What about the ones who weren’t successful? While there are many ways a company can fail—poor management, undercapitalized, too slow—a common one is not understanding the market. During the 1990s the approach of most dot com companies was to spend lots of money acquiring users and then eventually find a way to become profitable from the large user base. Webvan raised $396M to do just that. But if you understood the grocery industry, you’d know that profit margins are between 1-3%. A company might be able to do slightly better if the delivery costs are smaller than the costs of running a store. Even then it meant the company would have to do tens of billions of dollars in sales at a time when that wasn’t realistic on the internet. Those who understood the industry stayed away. Those who invested didn’t fare well.

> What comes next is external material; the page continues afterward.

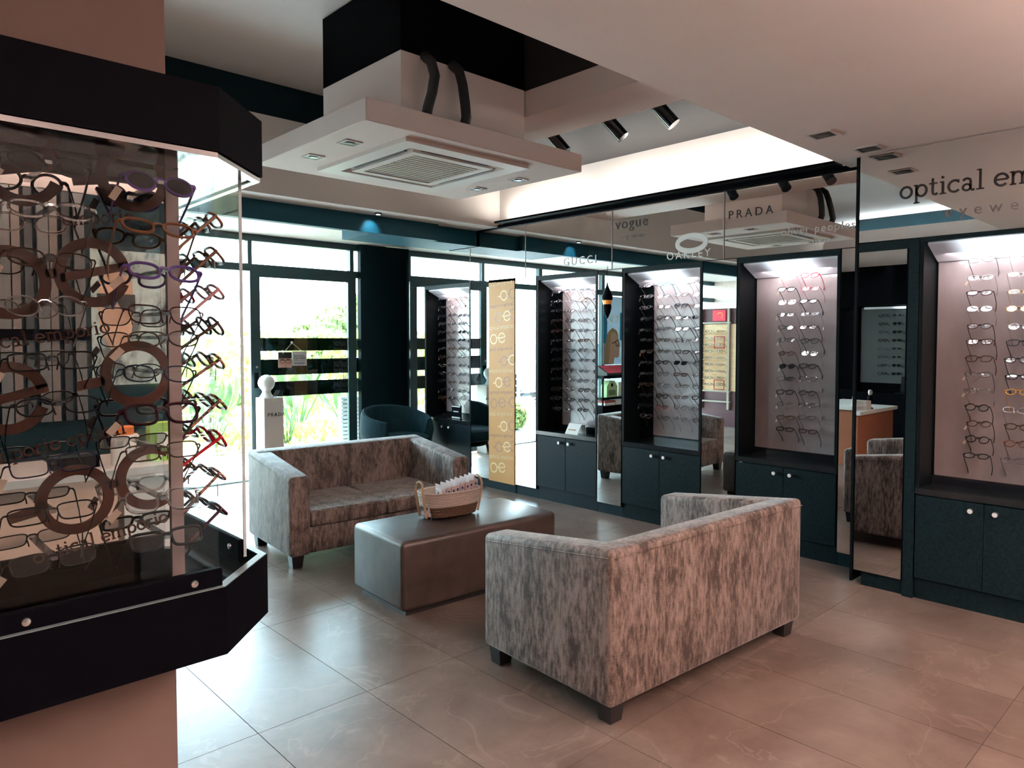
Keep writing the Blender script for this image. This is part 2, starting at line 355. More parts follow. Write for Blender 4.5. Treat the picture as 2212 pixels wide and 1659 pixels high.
def logo_oe(mb, R, O, U, V, N, ang=0.0, w=0.3, h=0.002, clip=None, parts='oe', gap=2.65):
    """ring with a short temple stub, bridged to a tilted e"""
    ca, sa = math.cos(ang), math.sin(ang)
    T = lambda ps: [(a * R * ca - b * R * sa, a * R * sa + b * R * ca) for a, b in ps]
    if 'o' in parts:
        stroke(mb, T(arc(0, 0, 1 - w / 2, 1 - w / 2, 0, 360, 36)), w * R, h, O, U, V, N, clip)
        stroke(mb, T([(-1.62, .0), (-.9, .0)]), w * .95 * R, h, O, U, V, N, clip)
    if 'e' in parts:
        stroke(mb, T([(.9, .12), (gap - .9, .12)]), w * .8 * R, h, O, U, V, N, clip)
        stroke(mb, T(arc(gap, 0, 1 - w / 2, 1 - w / 2, 6, 330, 34)), w * R, h, O, U, V, N, clip)
        stroke(mb, T([(gap - .85, .02 - .06), (gap + .98, .08)]), w * .85 * R, h, O, U, V, N, clip)
def font_mesh(name, txt, size, m, parent, loc, rot, off=None, depth=0.0015, space=1.0, align='LEFT'):
    cu = bpy.data.curves.new(name, 'FONT'); cu.body = txt; cu.size = size; cu.extrude = depth; cu.space_character = space; cu.align_x = align
    cu.resolution_u = 3
    t = bpy.data.objects.new(name, cu); C.objects.link(t); bpy.context.view_layer.update()
    me = bpy.data.meshes.new_from_object(t.evaluated_get(bpy.context.evaluated_depsgraph_get()))
    bpy.data.objects.remove(t); me.materials.clear(); me.materials.append(m); me.name = name
    o = obj(name, me, parent, loc=(Vector(loc) - Vector(off) if off is not None else loc), rot=rot)
    return o
FACE_MX = (PI / 2, 0, -PI / 2)   # text facing -X
FACE_MY = (PI / 2, 0, 0)         # text facing -Y

# ------------------------------------------------------------------ room shell
fl = struct('floor', MB().box(-3.2, 5.4, -3.6, 7.42, -0.12, -0.004), GROUT, label='taupe veined porcelain tile floor')
tm = MB().box(-0.2385, 0.2385, -0.4785, 0.4785, -0.004, 0.0).mesh('tile', TILE)
for i in range(-9, 8):
    for j in range(-6, 5):
        x = 1.145 + 0.24 + 0.48 * i; y = 2.62 + 0.48 + 0.96 * j
        if x > 5.1 or y > 7.4: continue
        obj('tile', tm, fl, loc=(x, y, 0))
struct('ceiling', MB().box(-3.2, 5.4, -3.6, 1.9, 2.61, 3.2), WALL, label='low pinkish plaster ceiling over the shop floor')
ZT = 3.45
struct('ceiling', MB().box(-3.2, 3.14, 1.9, 5.27, ZT, ZT + .1), mat('grey_ceiling_paint', (0.72, 0.63, 0.59), 0.6, noise=((6, 6, 6), (0.69, 0.60, 0.56), 0.3, 0.7, 0.05)), label='pale high ceiling of the recess round the air conditioner')
struct('ceiling', MB().box(3.14, 5.4, 1.9, 5.5, 3.03, ZT + .1), mat('slot_ceiling_paint', (0.028, 0.026, 0.027), 0.6, spec=.2), label='dark ceiling of the slot with the track lights')
struct('wall_recess', MB().box(-3.2, 3.14, 5.27, 5.5, 3.2, ZT + .1).box(-3.2, 3.13, 1.8, 1.9, 3.2, ZT + .1).box(-3.2, -3.1, 1.9, 5.27, 3.2, ZT + .1), DTEAL, label='dark teal upper wall of the ceiling recess')
struct('trim_1', MB().box(-3.2, 4.82, 5.271, 7.6, 2.61, 3.2), CREAM, label='pale dropped ceiling along the window wall')
struct('trim_2', MB().box(4.82, 5.25, 1.9, 7.6, 2.63, 3.2), CREAM, label='bright white boxed beam above the mirrors')
struct('trim_3', MB().box(3.14, 3.56, 1.905, 5.268, 2.87, 3.028), WALL, label='pinkish ceiling beam beside the track lights')
struct('trim_4', MB().box(4.795, 5.25, 1.76, 6.86, 2.60, 2.628), BLACK, label='dark rail over the header mirrors')
struct('wall_right', MB().box(5.25, 5.4, -3.6, 7.6, -0.1, 3.2), DTEAL)
struct('wall_left', MB().box(-2.85, -2.65, -3.6, 7.6, -0.1, 3.2), WALL)
struct('wall_back', MB().box(-2.65, 5.25, -3.5, -3.3, -0.1, 2.61), DTEAL)
# pilaster at the window corner
struct('wall_front', MB().box(4.481, 5.25, 7.29, 7.36, 0, 2.61), DTEAL, label='dark teal corner pilaster in front of the window')
# teal fascia
struct('trim_5', MB().box(-2.65, 4.26, 5.53, 5.60, 2.455, 2.61), TEAL, label='teal fascia hanging below the pale ceiling')
struct('trim_6', MB().box(3.55, 4.80, 5.60, 6.10, 2.455, 2.61), TEAL, label='teal boxed soffit in front of the pilaster')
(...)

Today online groceries are common, but they are done by a handful of major companies. The successful players are backed by large infrastructure systems, e.g., Amazon, Peapod (now under Stop & Shop), or third-party delivery services (e.g., Instacart). All are supported by off the shelf e-commerce systems that are ready made, as opposed to the expensive custom-built ones created during the dot com era. And the market size and trust in online shopping is significantly bigger today than it was twenty-five years ago.

As an entrepreneur you need to listen to every objection you get, especially from those who know the industry. What do they see and why? Think carefully about each objection and ask yourself if you believe that you’re different because of some fundamental difference, such as a tool you have or recent market shift supported by data, or merely optimism on your part. This is where that all important wisdom to know the difference comes in.

Throughout you need the mentality of “I know better” to keep you going in the face of all the rejection, but that ego must be tempered with the humility to always be listening for valid points the industry experts may make. It’s a fine line, and finding the right balance is key. It’s a lesson even non-entrepreneurs can use.